Do you ever wonder why loving yourself is hard?
I mean really wonder?
Do you ever stop to consider the events in your life that make self-love and self-acceptance such a big challenge?
- Were you told that you were unlovable?
- Were you raised in an atmosphere where the people who were supposed to love and care for you, instead made you feel vulnerable and exposed?
- Was adolescence a stage you never recovered from?
- Do your beliefs come from a place you can’t identify?
If so, you’re not alone.
Making the transition from self-doubt, self-deprecation, and even low self-worth takes awareness and intention that many of us don’t even begin to recognize until later adulthood. Many times it’s a factor of maturing, but more often than not, it’s the process of having and raising children.
Investing in yourself and your wellness is one of the ways that you can begin to make a positive shift in your life that not only affects you personally but affects the people in your life as well. You may not realize it, but how you care for yourself, or whether you care for yourself at all, models for your children exactly how you feel about yourself, whether you verbalize those negative feelings or not.

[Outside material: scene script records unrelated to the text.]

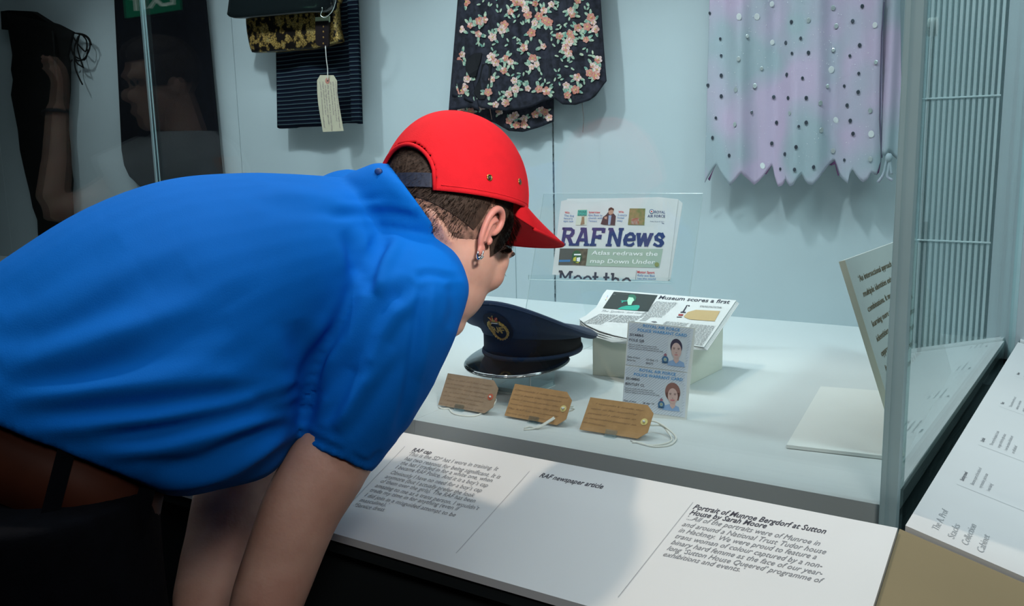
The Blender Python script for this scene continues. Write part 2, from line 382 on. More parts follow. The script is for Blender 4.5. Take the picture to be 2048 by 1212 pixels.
def sdpos(px, py):
    p = at(px, py, pl=PLS); return p[0] - (-.161 + .0426 * (p[1] - 1.166)), p[1]
def sl3(mb, body, a, b, h, bold=0):
    xa, ya = sdpos(*a); xb, yb = sdpos(*b)
    def pt(xo, y):
        x = -.161 + .0426 * (y - 1.166) + xo; return np.array([x, y, spz(x, y) + .0007])
    put_text(mb, body, pt(xa, ya), pt(xa, yb), pt(xa - h, ya), bold=bold, shear=.2)
def blk(px, title, lines, ls=(31, 1)):
    sl3(TB, title, px, (px[0] + 20 + len(title) * .25, px[1] - 9 - len(title) * 1.35), .0052, .03)
    xa, ya = sdpos(*px)
    for i, l in enumerate(lines): st3(TT, l, xa + .0135 + .0105 * i, ya, .0048, 0, .2, .95)
def blkat(xo, ys, title, lines):
    TB, TT = MB(), MB()
    st3(TB, title, xo, ys, .0052, .012, .2, .95)
    for i, l in enumerate(lines): st3(TT, l, xo + .0135 + .0105 * i, ys, .0048, 0, .2, .95)
    obj('heading', TB, INK, sb); obj('lettering', TT, INKG, sb)
x1_, y1_ = sdpos(1927, 963)
blkat(x1_, y1_, 'Sanitary towel', ['Become a part of the debris of', 'my transition, just in case', 'I was leaking\u2019', ''][:3])
x2_, y2_ = sdpos(1967, 885)
for n, (t, ls) in enumerate((('Lipstick', ['This was my first lipstick. It took', 'me ages to find the right colour.', 'I now have dozens of shades and', 'am still addicted\u2019']), ('Pants', ['These are from my first set of', 'underwear. I wore them', 'every day']), ('Binders', ['These were bought for me by a', 'friend from school']), ('Boots', ['The first pair of heels that', 'I bought for myself', 'and wore out']))):
    blkat(x2_, y2_ + n * (y2_ - y1_) * 1.25, t, ls)
for i, (l, a, b) in enumerate((('The A. Prof', (1877, 1062), (1905, 1025)), ('Stacks', (1908, 1079), (1925, 1053)), ('Collection', (1936, 1092), (1959, 1054)), ('Cabinet', (1967, 1107), (1986, 1075)))):
    m = MB(); sl3(m, l, a, b, .0085, .0); obj('large_heading', m, INKL, sb)
m = MB()
for n in range(-1, 5):
    yy = y1_ - .022 + (0 if n < 1 else (y2_ - y1_) * (1 + (n - 1) * 1.25)) 
    if n < 0: continue
    A = (-.161 + .0426 * (yy - 1.166) + x1_ - .006); B = .11
    m = MB(); m.add([(A, yy, spz(A, yy) + .0006), (B, yy, spz(B, yy) + .0006), (B, yy + .0008, spz(B, yy) + .0006), (A, yy + .0008, spz(A, yy) + .0006)], [(0, 1, 2, 3)]); obj('divider_line', m, INKL, sb)
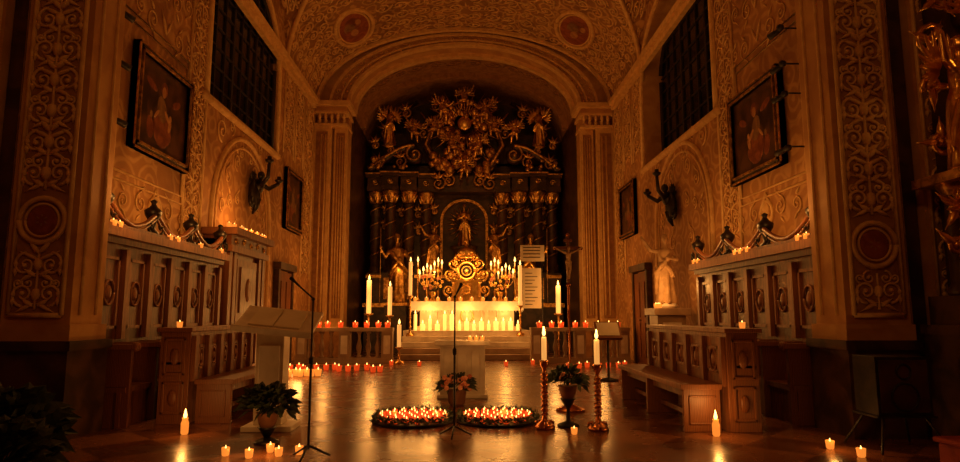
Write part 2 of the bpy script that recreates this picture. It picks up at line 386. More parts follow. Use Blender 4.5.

As a mother of five kids, I didn’t appreciate this concept until my children became teenagers.
For better or for worse, I adopted this belief system that if I did not throw myself 110% into motherhood, I wasn’t a good Mom. Although I was successful in my early Nursing career, after the birth of our third child it was evident that the costs of childcare for three kids would exceed my income at the time. Although I was devastated to step away from my career when I was just hitting my stride, I decided that if I was going to be a full-time Mom, I was going BE a full-time Mom!
- Playgroups? No problem!
- Gymnastics classes? You got it!
- Craft and activities? I was on it!
- Trips to the park, the zoo, the Children’s Discovery Museums? Of course!
- Teach the children how to use the potty, tie their shoes, brush their teeth, read a book, write their names and say “Please” and “Thank you”, all while immaculately dressed and perfectly well-behaved? Errrm…well…sometimes?
Side-note: Can I just tell you how THANKFUL I am the internet did not exist back then??? I NEVER would have survived the PEER PRESSURE PEOPLE!
I stepped into this vortex–this black hole of expectation–and suddenly, I wasn’t ME anymore (at least not in the authentic sense).
Sure, I was in there somewhere and just like Dorothy in the Wizard of Oz, I had the power to find what I was looking for if I just stopped long enough and looked inside, but I convinced myself that it was easier to let the fulfilled, self-loving, in-touch-with-my-feelings, person that I had been just slowly fade away…
If you know me already, then you know my story. I didn’t slowly come around to myself. I didn’t have an epiphany while elbow-deep in diapers and nine loads of laundry waiting to be washed, dried, folded and put away. I didn’t gaze in bliss at the faces of my sleeping children and wonder how I ever lived without them…most nights I was too tired to change my clothes or brush my teeth (although I’m thankful every day that they were born)! I didn’t rediscover the essence of ME on a trip to the park, with the sun shining, birds tweeting and my brood of five joyously and obediently following in tow.
No, life doesn’t often present us with Hollywood versions of how the story ends. In fact, life is messier than that!
I ignored myself:
- My wants…
- My needs…
- My desires…
- My dreams…
- Myself…
- My health…
Until I was driving down Hwy 101 with my youngest in the car and suddenly couldn’t make sense of the road signs.
It was one of the most terrifying things I’ve ever experienced!
But my story doesn’t end there.
In fact, it was just beginning.
I still didn’t see the value in caring for myself, at least not right away. I was slow to act. I was slow to react. In fact, it didn’t happen just once, it happened TWICE (the second time I was traveling through the Dallas-Ft. Worth airport and I couldn’t figure out how to get to my plane.
And while you might think that was my wake-up call, it wasn’t! I’d denied myself for so long, I couldn’t even see the obvious!
It wasn’t until one of my children came to me as I laid in my darkened bedroom feeling sorry for myself, to chide me for letting her down, and to remind me that I didn’t practice what I preached, that, THAT was my wake-up call!
Since then I’ve come to understand that when we care for ourselves we demonstrate to the people around us, that we value ourselves as human beings. Just like when we care for our family by feeding them healthy and nutritious foods, we teach them that health is important, that what you put in your mouth does matter, and we establish early lifelong, healthy habits. We convey the message that self-care is necessary, that without it, we can’t be there for anyone–not even ourselves.
Think about the things that nourish your soul and recite them to yourself.
Daily.
Remind yourself of the things that make you who you are. Remember that those things make you special.
Do something small each day for yourself and watch how it manifests itself in your life and in the lives of those around you.
Don’t be afraid to ask for help, to need help, to demand help.
Above all, learn to love yourself, even if you have to start from scratch.
Remember that YOU MATTER!
There are people who are watching…and they call you Mommy.